Pergulatannya sebagai seorang antropolog budaya memungkinkannya memahami kebudayaan Sabu lebih jauh. Menurutnya, Sabu membutuhkan bantuan untuk mengkonservasi rumah adat, tempat kramat berupa Megalith, selain juga pelestarian tradisi tenun dan upacara tradisionalnya.

Hal ini, katanya, memerlukan lebih banyak fokus dari pemerintah maupun masyarakat agar budaya ini tidak hilang. Pemerintah, misalnya, bisa memberikan pendidikan yang memajukan kesadaran masyarakat tentang kekayaan budaya mereka. Yang tidak saja di Jawa, bali, Sumatra maupun di Toraja saja tapi juga di semua propinsi, tandasnya.

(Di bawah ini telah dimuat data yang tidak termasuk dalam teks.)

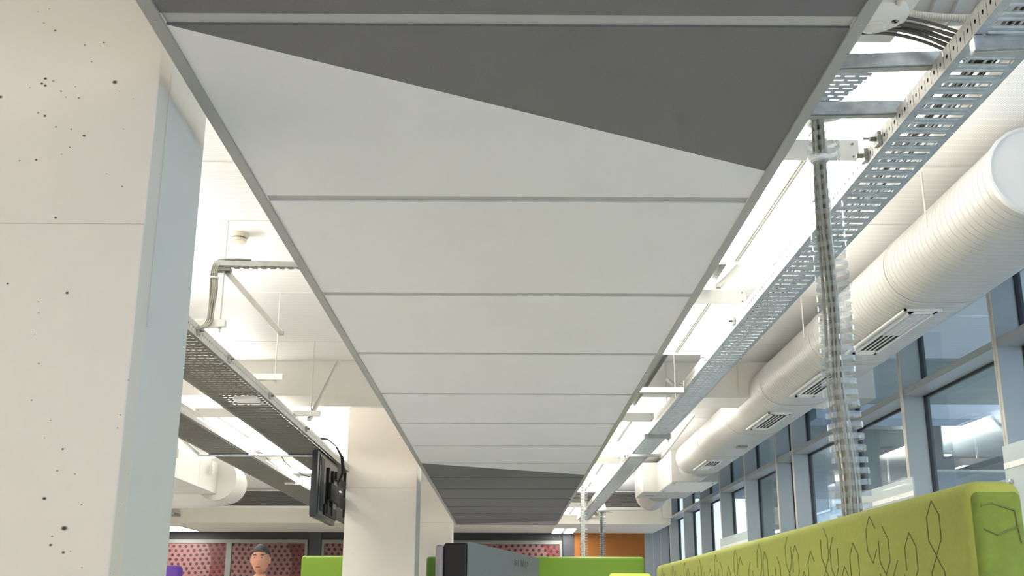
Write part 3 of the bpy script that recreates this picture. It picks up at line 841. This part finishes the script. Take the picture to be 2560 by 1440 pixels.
def drop(path, R, pitch, label, ncab, rc, cabmat, first_h=.017, tilt=.004, topflange=True):
    t = thing('cable_drop', label, 'cable drop', path[-1])
    L = sum((Vector(b)-Vector(a)).length for a, b in zip(path, path[1:]))
    n = int(L/pitch)
    rm = ring_mesh(R, first_h, .0022, tilt)
    proto = None
    for i in range(n):
        p = path_at(path, (i+.5)/n)
        if proto is None:
            proto = rm.build('ring_link', 'clear_plastic', t, smooth=True); ob = proto
        else:
            ob = proto.copy(); COL.objects.link(ob); ob.parent = t
        ob.location = p-Vector(t['_w'])
        ob.rotation_euler = (random.uniform(-.05, .05), random.uniform(-.05, .05), -1.0+random.uniform(-.25, .25)+i*.03)
    sp = MB()
    pts = [path_at(path, i/30) for i in range(31)]
    for dx, dy in ((-.004, -R*.45), (.006, R*.4)):
        sp.tube([p+Vector((dx+.008, dy, 0)) for p in pts], .0028, 6)
    sp.build('spine', 'clear_edge', t, smooth=True)
    for k in range(ncab):
        a = 2*math.pi*k/ncab+.3; rr = R*.58*(.35+.65*((k*7) % 5)/4)
        pts = []
        for i in range(31):
            tt = i/30; p = path_at(path, tt)
            sp_ = .62+.62*tt
            w = a+.5*math.sin(tt*5+k)
            pts.append(p+Vector((rr*sp_*math.cos(w)-R*.32*(1-tt*.85), rr*sp_*math.sin(w), 0)))
        MB().tube(pts, rc, 8).build('cable', cabmat, t, smooth=True)
    return t
sc_ = 3.4/3.3
mp = [(1.039, 2.76), (1.039, 2.739), (1.034, 2.598), (1.027, 2.378), (1.030, 2.218), (1.031, 2.062), (1.024, 1.86), (1.034, 1.689), (1.041, 1.57), (1.038, 1.40), (1.036, .80)]
mp = [(x*sc_, 3.4, 1.2+(z-1.2)*sc_) for x, z in mp]
d1 = drop(mp, .054, .0345, 'clear plastic spiral cable drop full of grey cables, nearest, by the lime screen', 10, .0052, 'cable_grey')
p_ = Vector(mp[2])+Vector((-.018, -.012, -.01))
MB().lathe([(.031, 0), (.031, .016)], p_, n=20).build('cable_tie_band', 'white_paint', d1, smooth=True)
MB().lathe([(.034, .006), (.06, 0), (.06, -.004), (.034, -.006)], (1.08, 3.36, 2.79), n=28).build('top_flange', 'white_paint', d1, smooth=True)
drop([(1.03, 14.2, 2.79), (1.02, 14.2, 2.3), (1.01, 14.2, .8)], .05, .034, 'thin clear cable drop in the middle distance, left of the farther one', 7, .006, 'conduit')
d3 = drop([(1.69, 19.0, 2.78), (1.675, 19.0, 2.0), (1.675, 19.0, .8)], .052, .034, 'farthest clear cable drop hanging in front of the orange wall', 6, .007, 'cable_dark')
MB().lathe([(.14, 0), (.14, .02), (.07, .03), (.045, .13), (.02, .14)], (1.69, 19.0, 2.785), n=24).build('top_cup', 'white_paint', d3, smooth=True)
MB().box(1.45, 1.85, 18.97, 19.03, 2.765, 2.785).build('mount_plate', 'white_enamel', d3)

# ================================================================== LEFT: STRUTS, CABLE BUNDLE, DETECTOR
def strut(p, q, label, w=.03, h=.024, m='white_enamel'):
    t = thing('strut_brace', label, 'brace', p)
    p = Vector(p); q = Vector(q)
    d = (q-p).normalized(); s_ = d.cross(Vector((0, 1, 0))).normalized()
    for k in (-1, 1): MB().bar(p+s_*k*w/2, q+s_*k*w/2, .003, h, upv=(0, 1, 0)).build('channel_side', m, t)
    MB().bar(p+Vector((0, h/2, 0)), q+Vector((0, h/2, 0)), w, .003, upv=(0, 1, 0)).build('channel_web', 'galv_pale', t)
    MB().box(q.x-.014, q.x+.014, q.y-.014, q.y+.014, q.z-.008, q.z+.012).build('foot_bracket', 'galv_dull', t)
    return t
strut((-1.58, 5.90, 3.03), (-1.235, 5.93, 2.655), 'diagonal white strut below the left smoke detector')
strut((-1.36, 8.86, 3.14), (-1.575, 8.86, 2.655), 'diagonal galvanised brace rising beside the middle column')
MB_ = MB().bar((-1.62, 5.89, 3.045), (-.9, 5.89, 3.035), .041, .03)
t = thing('horizontal_strut', 'horizontal galvanised strut between the cable bundle and the raft', 'strut', (-1.3, 5.89, 3.04))
MB_.build('channel', 'galv_dull', t)
mbx = MB()
for k in range(12): mbx.box(-1.56+k*.05, -1.53+k*.05, 5.865, 5.9, 3.018, 3.022)
mbx.build('slots', 'steel_dark', t)
MB().box(-1.63, -1.53, 5.87, 5.92, 3.0, 3.02).build('bracket', 'steel_dark', t)
for k in range(8):
    ox = (k % 4)*.010; oy = (k//4)*.012; j = random.uniform(-.004, .004)
    pts = [(-1.45+ox, 5.88+oy, 3.068), (-1.56+ox*.8, 5.88+oy, 3.07), (-1.61+ox, 5.875+oy, 3.055), (-1.632+ox, 5.87+oy, 3.0), (-1.628+ox+j, 5.87+oy, 2.9), (-1.632+ox-j, 5.87+oy, 2.78), (-1.635+ox, 5.85+oy, 2.70), (-1.66+ox, 5.80+oy, 2.655), (-1.72+ox, 5.70+oy, 2.63), (-1.78+ox, 5.5, 2.63)]
    # smooth
    sm = []
    for i in range(len(pts)-1):
        p0, p1, p2, p3 = [Vector(pts[min(max(q, 0), len(pts)-1)]) for q in (i-1, i, i+1, i+2)]
        for u in (0, .25, .5, .75):
            sm.append(.5*((2*p1)+(-p0+p2)*u+(2*p0-5*p1+4*p2-p3)*u*u+(-p0+3*p1-3*p2+p3)*u**3))
    sm.append(Vector(pts[-1]))
    o = MB().tube(sm, .0046, 8).build('data_cable', 'cable_grey', smooth=True, origin=pts[4])
    tag(o, 'grey cable in the bundle dropping from the horizontal strut into the left tray', 'cable', 'cable bundle dropping into the left tray')
tb = MB().lathe([(.027, 0), (.027, .008)], (-1.613, 5.876, 2.955), n=14).build('cable_tie', 'white_paint', smooth=True, origin=(-1.613, 5.876, 2.955)); tag(tb, 'white cable tie around the hanging cable bundle', 'cable tie')
sd = thing('smoke_detector', 'round white smoke detector on the ceiling at the left', 'smoke detector', (-1.56, 6.12, H))
MB().lathe([(.035, -.052), (.046, -.05), (.050, -.042), (.050, -.032)], (-1.56, 6.12, H), n=32).build('head', 'detector_cream', sd, smooth=True)
MB().lathe([(.042, -.034), (.042, -.024)], (-1.56, 6.12, H), n=32).build('sensor_gap', 'steel_dark', sd, smooth=True)
MB().lathe([(.052, -.024), (.060, -.018), (.060, 0)], (-1.56, 6.12, H), n=32).build('base', 'detector_cream', sd, smooth=True)
# small box under left tray, loose wires, cross tubes
t = thing('junction_box', 'small white box hanging under the left tray', 'junction box', (-1.77, 7.55, 2.57))
MB().box(-1.86, -1.70, 7.49, 7.62, 2.568, 2.596).build('box', 'white_enamel', t, bevel=.003, seg=1)
t = thing('cross_tube', 'long horizontal galvanised tube under both left trays', 'tube', (-2.4, 10.5, 2.58))
MB().tube([(-2.90, 10.5, 2.585), (-1.72, 10.5, 2.585)], .013, 12).build('tube', 'galv', t, smooth=True)
t = thing('cross_bar', 'short pale bar across the left trays behind the television', 'bar', (-2.3, 13.0, 2.58))
MB().box(-2.55, -1.7, 12.97, 13.01, 2.575, 2.597).build('bar', 'galv_pale', t)
strut((-3.55, 9.0, 3.27), (-2.90, 10.48, 2.60), 'short brace at the left end of the cross tube')
w = [(-2.33, 11.6, 2.72), (-2.30, 11.7, 2.66), (-2.24, 11.85, 2.61), (-2.15, 12.0, 2.565), (-2.08, 12.1, 2.56), (-1.98, 12.2, 2.59), (-1.9, 12.3, 2.61)]
tag(MB().tube(w, .004, 6).build('loose_wire', 'cable_black', smooth=True, origin=w[0]), 'thin black wire sagging between the two left trays', 'wire')
tag(MB().tube([(-2.62, 10.9, 2.68), (-2.55, 11.1, 2.72), (-2.45, 11.2, 2.70), (-2.40, 11.3, 2.64), (-2.36, 11.6, 2.60)], .003, 6).build('loose_wire', 'cable_black', smooth=True, origin=(-2.5, 11, 2.7)), 'short black wire curling out of the outer left tray', 'wire')
# wall bracket at the beam, right brace tubes
strut((1.44, 9.50, 3.13), (1.30, 7.9, 2.72), 'slanting strut from the beam face down to the right tray')
t = thing('brace_pipe', 'slanting cream brace pipe right of the right tray', 'tube', (1.66, 10.5, 2.8))  # pale diagonal brace pipe, not a lamp
MB().tube([(1.83, 10.5, 2.99), (1.50, 10.5, 2.575)], .017, 12).build('tube', 'conduit', t, smooth=True)
MB().box(1.20, 1.50, 10.48, 10.52, 2.585, 2.61).build('end_bar', 'galv_dull', t)
strut((1.27, 5.66, 2.98), (1.15, 5.66, 2.86), 'short galvanised brace above the second right hand light')
t = thing('rod_clamp', 'white rod with clamp above the second right hand light', 'hanger', (1.27, 5.55, 2.9))
MB().tube([(1.272, 5.55, 2.80), (1.272, 5.55, H)], .006, 8).build('rod', 'white_paint', t)
MB().box(1.245, 1.30, 5.53, 5.57, 2.965, 2.985).build('clamp', 'galv_dull', t)
MB().box(1.10, 1.30, 5.53, 5.57, 2.99, 3.01).build('arm', 'galv_pale', t)
# small devices far away
t = thing('wall_sensor', 'small dark device on the far bulkhead beside the thin cable drop', 'sensor', (1.63, 20.6, 2.83))
MB().box(1.52, 1.76, 20.62, 20.698, 2.86, 2.885).build('bracket', 'steel_dark', t); MB().box(1.56, 1.70, 20.6, 20.69, 2.80, 2.855).build('body', 'white_paint', t, bevel=.01)
t = thing('wall_box', 'grey wedge shaped box on the far bulkhead at far left', 'sensor', (-6.0, 20.5, 2.8))  # plain wall-mounted box, no lamp in it
MB().box(-6.5, -5.95, 20.3, 20.698, 2.80, 2.84).build('body', 'frame_grey', t, bevel=.004)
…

Lulusan dari University Heidelberg, Jerman itu memang tidak bekerja pada suatu instansi tertentu di mana dia memperoleh sejumlah gaji. Dia melakukan itu semua semata-mata karena insiatif pribadi.

Tinggal lama di Indonesia membuat lidahnya cukup fasih menggunakan bahasa Indonesia. Meskipun patut dimaklumi terkadang ada kata-kata yang salah tempat. Dia mengaku belajar bahasa Indonesia khusus untuk orang asing di Universitas Atma Jaya pada 1988-1990.

Usianya yang lebih dari separuh abad tidak menyurutkannya untuk terus berupaya melestarikan budaya tradisional. Sekarang semuanya terpulang pada kita bagaimana berperan dalam upaya menjaga kelestarian budaya tradisional, yang jelas-jelas kekayaan asli bangsa ini.